Thanks to the tactics of the Chinese government...subsidies and currency manipulation...the Chinese are, in effect, buying our inflation so that they can keep selling us stuff. That's costing THEM money...not us.

Now...regarding this latest decision by Trump, all he's doing is giving multinational corporations a little more breathing room to get out of Dodge (China). And it doesn't matter if they move to the US or to another country that is not under a tariff. China loses and American consumers benefit.

You don't have to buy Chinese stuff, but you don't have to buy US stuff either. There will always be stuff for you to buy at a price you want to pay.
 
And now watch them all turn around and say Trump isn't responsible for the economy any more. It'll be AOC's fault or something.
 
Prices of stuff from China hasn't increased. The CPI proves this. So go ahead and buy that Chinese stuff. Inflation won't increase.

Thanks to the tactics of the Chinese government...subsidies and currency manipulation...the Chinese are, in effect, buying our inflation so that they can keep selling us stuff. That's costing THEM money...not us.

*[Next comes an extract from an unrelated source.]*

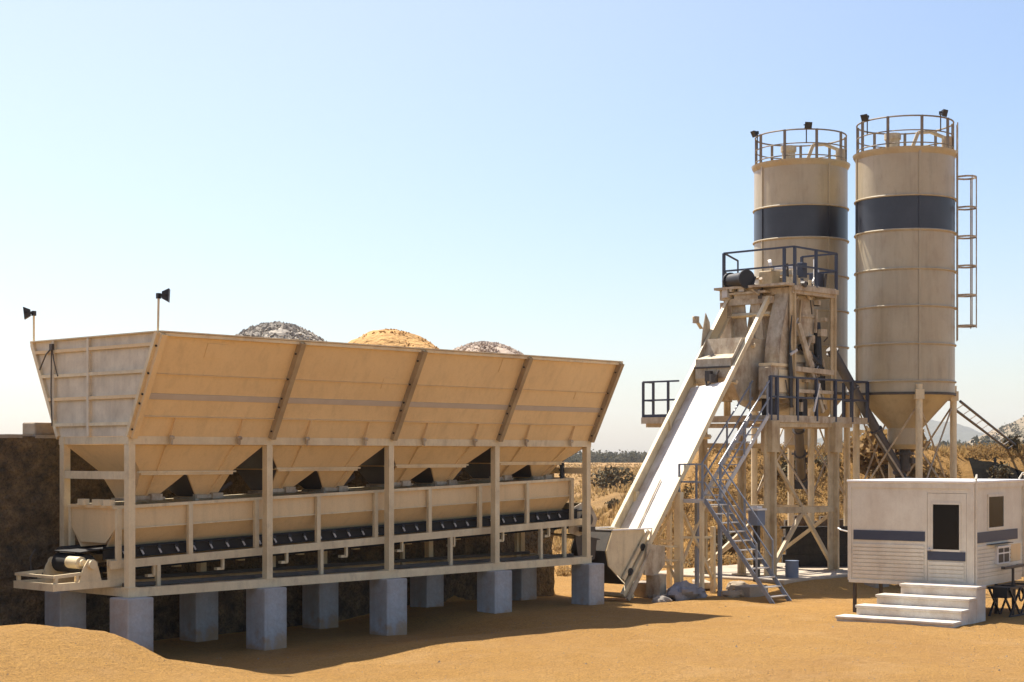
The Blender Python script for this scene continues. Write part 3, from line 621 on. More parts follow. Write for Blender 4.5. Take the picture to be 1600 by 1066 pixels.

Now...regarding this latest decision by Trump, all he's doing is giving multinational corporations a little more breathing room to get out of Dodge (China). And it doesn't matter if they move to the US or to another country that is not under a tariff. China loses and American consumers benefit.

You don't have to buy Chinese stuff, but you don't have to buy US stuff either. There will always be stuff for you to buy at a price you want to pay.

You haven't seen the increases because the previous tariffs were on things that you don't purchase everyday. The tariffs were on industrial components like steel. But the new tariffs are going to be on things that people purchase every day.
 
It'll be Obama's fault, just you wait and see.

Actually I like Obama. Lets blame Clinton. And everybody thought Reagan was the great actor. Wrong. Nobody could put on a show on like slick Willie. When he said he didn't have sex with that woman a performance of a lifetime. Right up there with make my day or tear down this wall. Oscar material.